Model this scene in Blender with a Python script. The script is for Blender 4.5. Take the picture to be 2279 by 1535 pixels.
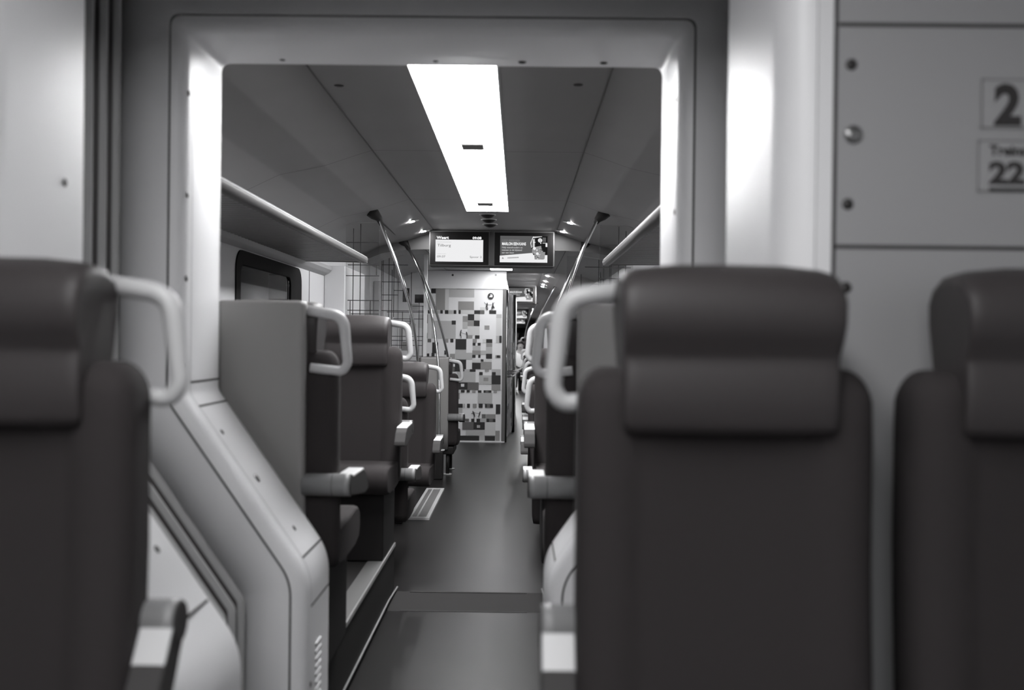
import bpy, math, random
from mathutils import Vector, Matrix
random.seed(7)
for o in list(bpy.data.objects):
    bpy.data.objects.remove(o)
SC = bpy.context.scene
COL = SC.collection
PI = math.pi

# ------------------------------------------------------------------ camera
F_PX = 2279 * 35.0 / 36.0
EYE = 1.35
cam_d = bpy.data.cameras.new('camera')
cam = bpy.data.objects.new('camera', cam_d)
COL.objects.link(cam)
cam_d.sensor_width = 36.0
cam_d.lens = 35.0
cam_d.clip_start = 0.05
cam_d.clip_end = 200
cam_d.dof.use_dof = True
cam_d.dof.focus_distance = 8.5
cam_d.dof.aperture_fstop = 2.4
_r = 0.0115
_v = Vector((15.5 / F_PX, 10.5 / F_PX, -1.0)).normalized()          # where straight down the train lies in the lens
_u = Vector((math.sin(_r), math.cos(_r), 0))
_u.z = -(_u.x * _v.x + _u.y * _v.y) / _v.z
_u.normalize()
_x = _v.cross(_u)
cam.matrix_world = Matrix.Translation((0, 0, EYE)) @ Matrix((_x, _v, _u)).to_4x4()
SC.camera = cam

# ------------------------------------------------------------------ world, view
w = bpy.data.worlds.new('outside_grey')
SC.world = w
w.use_nodes = True
w.node_tree.nodes['Background'].inputs[0].default_value = (0.42, 0.42, 0.424, 1)  # grey surround, raised to brighten the backdrops outside the windows
w.node_tree.nodes['Background'].inputs[1].default_value = 1.0
SC.view_settings.view_transform = 'Standard'
SC.view_settings.look = 'None'
SC.view_settings.gamma = 1.0
SC.view_settings.use_curve_mapping = False
SC.view_settings.exposure = 0.0
LAMP = 27.0           # the saloon's ceiling light strips
SPOT = 450.0          # small round downlights
NEAR_LAMP = 17.0      # the dimmer strip over the near saloon

# ------------------------------------------------------------------ materials
def mat(name, col, rough=0.5, metal=0.0, noise=0.0, nscale=40.0, bump=0.0, bscale=200.0, spec=0.5, emit=0.0, coat=0.0):
    m = bpy.data.materials.new(name)
    m.use_nodes = True
    nt = m.node_tree
    b = nt.nodes['Principled BSDF']
    if isinstance(col, (int, float)):
        col = (col, col, col)
    b.inputs['Base Color'].default_value = (*col, 1)
    b.inputs['Roughness'].default_value = rough
    b.inputs['Metallic'].default_value = metal
    b.inputs['Specular IOR Level'].default_value = spec
    if coat:
        b.inputs['Coat Weight'].default_value = coat
        b.inputs['Coat Roughness'].default_value = 0.15
    if emit:
        b.inputs['Emission Color'].default_value = (*col, 1)
        b.inputs['Emission Strength'].default_value = emit
    if noise or bump:
        tc = nt.nodes.new('ShaderNodeTexCoord')
        nz = nt.nodes.new('ShaderNodeTexNoise')
        nz.inputs['Scale'].default_value = nscale
        nz.inputs['Detail'].default_value = 5
        nt.links.new(tc.outputs['Object'], nz.inputs['Vector'])
        if noise:
            mx = nt.nodes.new('ShaderNodeMix')
            mx.data_type = 'RGBA'
            mx.inputs[6].default_value = (*[c * (1 - noise) for c in col], 1)
            mx.inputs[7].default_value = (*[min(1, c * (1 + noise)) for c in col], 1)
            nt.links.new(nz.outputs['Fac'], mx.inputs[0])
            nt.links.new(mx.outputs[2], b.inputs['Base Color'])
        if bump:
            n2 = nt.nodes.new('ShaderNodeTexNoise')
            n2.inputs['Scale'].default_value = bscale
            n2.inputs['Detail'].default_value = 3
            nt.links.new(tc.outputs['Object'], n2.inputs['Vector'])
            bp = nt.nodes.new('ShaderNodeBump')
            bp.inputs['Strength'].default_value = bump
            bp.inputs['Distance'].default_value = 0.004
            nt.links.new(n2.outputs['Fac'], bp.inputs['Height'])
            nt.links.new(bp.outputs['Normal'], b.inputs['Normal'])
    return m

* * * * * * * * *

WHAT NEEDS TO BE DONE. Please take the lines from the beginning of the data above through the line holding "PI = math.pi" and transcribe them exactly, without any pictures.

REPLY TO THE EXERCISE.
Model this scene in Blender with a Python script. The script is for Blender 4.5. Take the picture to be 2279 by 1535 pixels.
import bpy, math, random
from mathutils import Vector, Matrix
random.seed(7)
for o in list(bpy.data.objects):
    bpy.data.objects.remove(o)
SC = bpy.context.scene
COL = SC.collection
PI = math.pi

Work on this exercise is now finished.